Diana Rodelo 2-star-permutability, a generalisation of subtractivity and the Mal'tsev property:
2-star-permutable categories were introduced in a joint work with Z. Janelidze and A. Ursini [1] as a common generalisation of regular Mal'tsev categories and normal subtractive categories. In the present talk we first characterise these categories in terms of what we call star-regular pushouts. We then show that the 3x3 Lemma characterising normal subtractive categories [3] and the Cuboid Lemma characterising regular Mal'tsev categories [2] are special instances of a more general homological lemma for star-exact sequences. We show that 2- star-permutability is equivalent to the validity of this lemma for a star-regular category.
(Joint work with Marino Gran.)

References:
[1] M. Gran, Z. Janelidze, D. Rodelo, and A. Ursini, Symmetry of regular diamonds, the Goursat property, and subtractivity, Theory Appl. Categ. 27 (2012) 80-96.
[2] M. Gran and D. Rodelo, The Cuboid Lemma and Mal'tsev categories, Preprint (2012), accepted for publication in Applied Categorical Structures.
[3] Z. Janelidze, The pointed subobject functor, 3x3 lemmas and subtractivity of spans, Theory Appl. Categ. 23 (2010) 221-242.

Lurdes Sousa On the Kan-injective Subcategory Problem:
In a poset enriched category, an object X is said to be left Kan-injective w.r.t. a morphism h: A-->B, if for every f:A-->X the left Kan-extension f/h of f along h exists and fulfils f=(f/h)h. In [1] we defined left Kan-injectivity also for morphisms: suppose X and Y are left Kan-injective w.r.t. h:A-->B. Then the morphism g:X-->Y is called left Kan-injective w.r.t. h provided that the equality (gf)/h=g(f/h) holds for all f:A-->X. We thus have, for every class H of morphisms, a (non-full, in general) subcategory LInj(H) of all objects and morphisms that are left Kan-injective w.r.t. every member of H. Every Eilenberg-Moore category of a Kock-Zoberlein monad over a poset enriched category is a left Kan-injective subcategory, that is, of the form LInj(H) for some H. So we may ask whether the converse is also true. Equivalently, we have the Kan-injective Subcategory Problem: When is LInj(H) a Kock-Zoberlein reflective subcategory?
In this talk I present an answer to this problem obtained in recent joint work with Jirí Adámek and Jirí Velebil.

References:
[1] M. Carvalho and L. Sousa, Order-preserving reflectors and injectivity, Topology and its Applications, 158, nº 17 (2011), 2408-2422.
[2] A. Kock, Monads for which structures are adjoint to units (version 3), J. Pure Appl. Algebra 104 (1995), 41-59.

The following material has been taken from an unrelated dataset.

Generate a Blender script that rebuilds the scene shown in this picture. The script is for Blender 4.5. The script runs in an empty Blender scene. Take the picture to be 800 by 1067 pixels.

João Xarez An attempt to extend the classical monotone-light factorization to ordered spaces:
The semi-left-exact subreflections into Priestley spaces of Nachbin's ordered compact spaces will be identified. In order to do so it will be needed the simplification given in [5] to the pullback preservation conditions in the definition of a semi-left-exact reflection (see [3]). Then the proofs in [1, 5.6, 5.7] will be generalized; in particular, an appropriate notion of connected component and a non-symmetrical generalization of entourage will be introduced. It will also be shown that these semi-left-exact subreflections necessarily have the stronger property of stable units, and monotone maps in such cases will be characterized. These results provide a good ground for the project of extending the classical monotone-light factorization of compact Hausdorff spaces via Stone spaces (itself an extension of Eilenberg's factorization for metric spaces; see [2]) to non-trivial ordered spaces.

References:
[1] Borceux, F., Janelidze, G., Galois theories, Cambridge University Press, 2001.
[2] Carboni, A., Janelidze, G., Kelly, G. M., Paré, R., On localization and stabilization for factorization systems, App. Cat. Struct. 5 (1997) 1-58.
[3] Cassidy, C., Hébert, M., Kelly, G. M., Reflective subcategories, localizations and factorization systems, J. Austral. Math. Soc. 38A (1985) 287-329.
[4] Nachbin, L., Topology and Order, Von Nostrand, Princeton, N. J., 1965.
[5] Xarez, J., Generalising connected components, J. Pure Appl. Algebra 216 (2012) 1823-1826.